My little horse must think it’s queer
To stop without a farmhouse near
Between the woods and frozen lake
The darkest evening of the year.
 


He gives his harness bells a shake
To ask if there is some mistake.
The only other sound’s the sweep
Of easy wind and downy flake.
 

The woods are lovely, dark, and deep,
But I have promises to keep,
And miles to go before I sleep,
And miles to go before I sleep.


I do admit to feeling a bit embarrassed about quoting Robert Frost to all you Americans. On the other hand, its accessibility is the point I’m making. You can hardly get simpler than this, and it seems to me that this very simplicity is what produces the extraordinary force of the last line, which comes, as it were, out of nowhere. There are no women in the above – I hope someone is going to sort that out by producing their version of this with an all-woman short-list, and in the process introduce me to wonderful writers I likely don’t know.  I’m going to end this section by saying that I was tempted to quote something from a young woman blogger which moved me very much – indeed, that’s happened at least once with each of you writers who I’m in contact with. One reason not to get into that area is that maybe one needs to go back to something some years after the first reading, to see if the power of the initial effect is still there.
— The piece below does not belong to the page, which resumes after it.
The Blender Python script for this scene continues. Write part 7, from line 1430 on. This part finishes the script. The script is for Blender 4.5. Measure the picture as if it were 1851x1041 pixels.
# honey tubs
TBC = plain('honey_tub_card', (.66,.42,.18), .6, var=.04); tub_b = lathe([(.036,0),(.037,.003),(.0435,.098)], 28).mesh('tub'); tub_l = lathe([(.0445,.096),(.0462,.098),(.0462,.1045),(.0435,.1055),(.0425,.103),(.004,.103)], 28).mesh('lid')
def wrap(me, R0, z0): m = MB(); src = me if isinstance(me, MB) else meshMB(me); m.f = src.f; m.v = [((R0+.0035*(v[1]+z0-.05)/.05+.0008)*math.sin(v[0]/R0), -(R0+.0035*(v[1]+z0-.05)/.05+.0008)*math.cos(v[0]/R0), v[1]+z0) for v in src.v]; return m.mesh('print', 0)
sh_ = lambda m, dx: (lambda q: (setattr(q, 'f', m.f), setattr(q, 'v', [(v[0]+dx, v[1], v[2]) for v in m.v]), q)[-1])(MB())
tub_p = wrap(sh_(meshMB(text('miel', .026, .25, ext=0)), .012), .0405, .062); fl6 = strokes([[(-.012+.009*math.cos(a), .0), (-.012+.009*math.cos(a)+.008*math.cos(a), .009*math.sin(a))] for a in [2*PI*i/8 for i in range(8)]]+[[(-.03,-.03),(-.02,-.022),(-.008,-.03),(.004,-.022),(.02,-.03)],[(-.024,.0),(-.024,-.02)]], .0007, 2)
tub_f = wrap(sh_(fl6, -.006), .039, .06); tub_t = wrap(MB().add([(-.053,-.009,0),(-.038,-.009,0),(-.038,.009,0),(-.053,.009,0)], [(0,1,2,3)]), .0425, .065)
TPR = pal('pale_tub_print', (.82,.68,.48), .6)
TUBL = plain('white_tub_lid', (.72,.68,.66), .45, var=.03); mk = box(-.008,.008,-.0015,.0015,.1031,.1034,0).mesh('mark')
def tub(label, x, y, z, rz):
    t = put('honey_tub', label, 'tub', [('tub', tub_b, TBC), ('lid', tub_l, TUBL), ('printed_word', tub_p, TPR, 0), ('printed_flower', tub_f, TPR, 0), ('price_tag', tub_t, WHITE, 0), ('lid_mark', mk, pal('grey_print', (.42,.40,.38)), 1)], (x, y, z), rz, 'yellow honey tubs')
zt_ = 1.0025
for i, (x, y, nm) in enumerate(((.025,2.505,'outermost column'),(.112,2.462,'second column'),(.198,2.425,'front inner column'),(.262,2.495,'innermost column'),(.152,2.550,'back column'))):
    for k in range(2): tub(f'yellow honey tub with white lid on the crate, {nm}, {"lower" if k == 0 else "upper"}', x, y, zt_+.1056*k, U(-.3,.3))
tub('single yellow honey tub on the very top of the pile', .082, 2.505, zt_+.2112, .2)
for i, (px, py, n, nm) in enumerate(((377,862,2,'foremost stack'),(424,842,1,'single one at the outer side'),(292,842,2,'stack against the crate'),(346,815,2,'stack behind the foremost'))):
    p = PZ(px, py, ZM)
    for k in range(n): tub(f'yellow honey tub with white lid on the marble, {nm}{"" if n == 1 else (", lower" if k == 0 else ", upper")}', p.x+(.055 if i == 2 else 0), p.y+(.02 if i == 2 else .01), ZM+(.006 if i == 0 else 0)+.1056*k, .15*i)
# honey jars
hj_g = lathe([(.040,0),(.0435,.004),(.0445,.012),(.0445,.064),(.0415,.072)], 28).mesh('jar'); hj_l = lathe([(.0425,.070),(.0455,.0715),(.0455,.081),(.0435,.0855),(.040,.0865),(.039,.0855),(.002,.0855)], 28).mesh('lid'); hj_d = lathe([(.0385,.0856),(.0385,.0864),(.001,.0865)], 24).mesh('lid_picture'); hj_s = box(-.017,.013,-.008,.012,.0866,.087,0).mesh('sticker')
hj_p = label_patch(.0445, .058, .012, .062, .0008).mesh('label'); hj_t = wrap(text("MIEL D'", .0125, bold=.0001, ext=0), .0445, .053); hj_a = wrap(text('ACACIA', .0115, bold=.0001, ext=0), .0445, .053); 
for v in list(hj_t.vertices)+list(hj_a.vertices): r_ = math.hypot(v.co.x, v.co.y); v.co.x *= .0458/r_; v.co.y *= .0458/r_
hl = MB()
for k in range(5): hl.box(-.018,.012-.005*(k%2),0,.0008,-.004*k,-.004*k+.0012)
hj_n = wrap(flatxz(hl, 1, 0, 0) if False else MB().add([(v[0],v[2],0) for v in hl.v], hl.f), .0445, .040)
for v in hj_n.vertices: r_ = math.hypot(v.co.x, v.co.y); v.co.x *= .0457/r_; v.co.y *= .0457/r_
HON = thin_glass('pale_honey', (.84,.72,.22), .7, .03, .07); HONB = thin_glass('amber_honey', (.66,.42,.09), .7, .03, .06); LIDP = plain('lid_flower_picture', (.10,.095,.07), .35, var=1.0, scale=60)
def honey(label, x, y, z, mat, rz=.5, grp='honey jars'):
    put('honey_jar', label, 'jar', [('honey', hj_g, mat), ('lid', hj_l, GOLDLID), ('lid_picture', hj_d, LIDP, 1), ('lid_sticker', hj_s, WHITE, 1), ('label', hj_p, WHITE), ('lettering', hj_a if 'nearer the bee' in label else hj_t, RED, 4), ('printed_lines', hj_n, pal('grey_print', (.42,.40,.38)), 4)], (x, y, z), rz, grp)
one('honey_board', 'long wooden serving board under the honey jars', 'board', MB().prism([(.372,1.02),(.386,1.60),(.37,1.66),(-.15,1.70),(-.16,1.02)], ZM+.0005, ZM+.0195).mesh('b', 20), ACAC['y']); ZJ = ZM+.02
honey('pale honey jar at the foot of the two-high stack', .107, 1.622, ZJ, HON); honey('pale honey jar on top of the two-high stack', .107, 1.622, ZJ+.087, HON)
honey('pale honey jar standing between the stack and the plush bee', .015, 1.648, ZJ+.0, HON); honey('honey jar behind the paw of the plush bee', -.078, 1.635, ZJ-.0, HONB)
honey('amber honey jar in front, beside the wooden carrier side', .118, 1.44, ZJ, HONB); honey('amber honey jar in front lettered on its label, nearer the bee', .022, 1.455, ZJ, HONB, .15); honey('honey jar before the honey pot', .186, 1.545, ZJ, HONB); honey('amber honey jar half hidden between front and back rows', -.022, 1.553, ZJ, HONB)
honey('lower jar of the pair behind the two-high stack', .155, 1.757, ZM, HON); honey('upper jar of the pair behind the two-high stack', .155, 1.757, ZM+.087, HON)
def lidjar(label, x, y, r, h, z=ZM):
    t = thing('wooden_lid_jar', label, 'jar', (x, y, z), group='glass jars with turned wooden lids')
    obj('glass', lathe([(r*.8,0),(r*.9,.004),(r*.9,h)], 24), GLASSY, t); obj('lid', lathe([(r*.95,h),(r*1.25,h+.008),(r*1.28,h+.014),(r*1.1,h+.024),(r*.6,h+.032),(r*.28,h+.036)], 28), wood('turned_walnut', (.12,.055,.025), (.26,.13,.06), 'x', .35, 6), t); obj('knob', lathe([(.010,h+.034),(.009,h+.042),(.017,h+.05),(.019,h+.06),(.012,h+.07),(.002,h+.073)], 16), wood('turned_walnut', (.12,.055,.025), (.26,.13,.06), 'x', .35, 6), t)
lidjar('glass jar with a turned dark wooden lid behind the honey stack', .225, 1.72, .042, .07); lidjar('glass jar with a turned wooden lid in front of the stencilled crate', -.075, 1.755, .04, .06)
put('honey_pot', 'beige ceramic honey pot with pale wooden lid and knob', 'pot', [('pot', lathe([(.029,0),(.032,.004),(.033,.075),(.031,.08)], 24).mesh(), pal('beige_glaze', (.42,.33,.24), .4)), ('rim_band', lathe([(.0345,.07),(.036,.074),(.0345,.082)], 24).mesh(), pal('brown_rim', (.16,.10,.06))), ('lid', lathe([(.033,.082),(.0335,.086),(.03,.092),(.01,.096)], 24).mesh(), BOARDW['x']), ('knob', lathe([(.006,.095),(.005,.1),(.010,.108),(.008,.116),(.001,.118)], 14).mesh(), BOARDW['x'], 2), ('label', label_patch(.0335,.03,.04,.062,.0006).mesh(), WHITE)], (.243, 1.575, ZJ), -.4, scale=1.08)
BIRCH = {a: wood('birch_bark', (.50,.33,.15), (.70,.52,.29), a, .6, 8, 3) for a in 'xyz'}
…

If it is, I guess you can begin to think it might have that quality of the extra- extra- special. I think this has got so long that I’m going to split it: make this into part 1 and do the discussing in part 2 – so I can publish this right now.  Hang on, I’ll get there as soon as I can!               

Responses

That was last night; this is this morning. The whole theme is still buzzing round in my head and heart (can you say that?) - maybe my selection says more about me than about its contents? Where is the category of knock-down, drag out emotional writing? What are the core differences between the different pieces quoted?…. this whole thing, far from being on the way to wrapped up, seems to be expanding in all directions like an amoeba on speed.

It’s a wonderful topic to delve into. This word “accessibility” is key. Like the way you talked about universality (is that a word? in the piece about great art.

I’m not surprised there are no women in the list. I know I’ve purposely read mostly women because I felt a certain need to be transformed by someone who I could visualize as being myself. Maybe same with you?

yb,
thanks for dropping by, and for LEAVING A SIGN!
Yes, it’s a big question all right. I may have something up my sleeve here, let’s see.
I don’t much like the idea that you may be right about the all-male short-list - but maybe you are.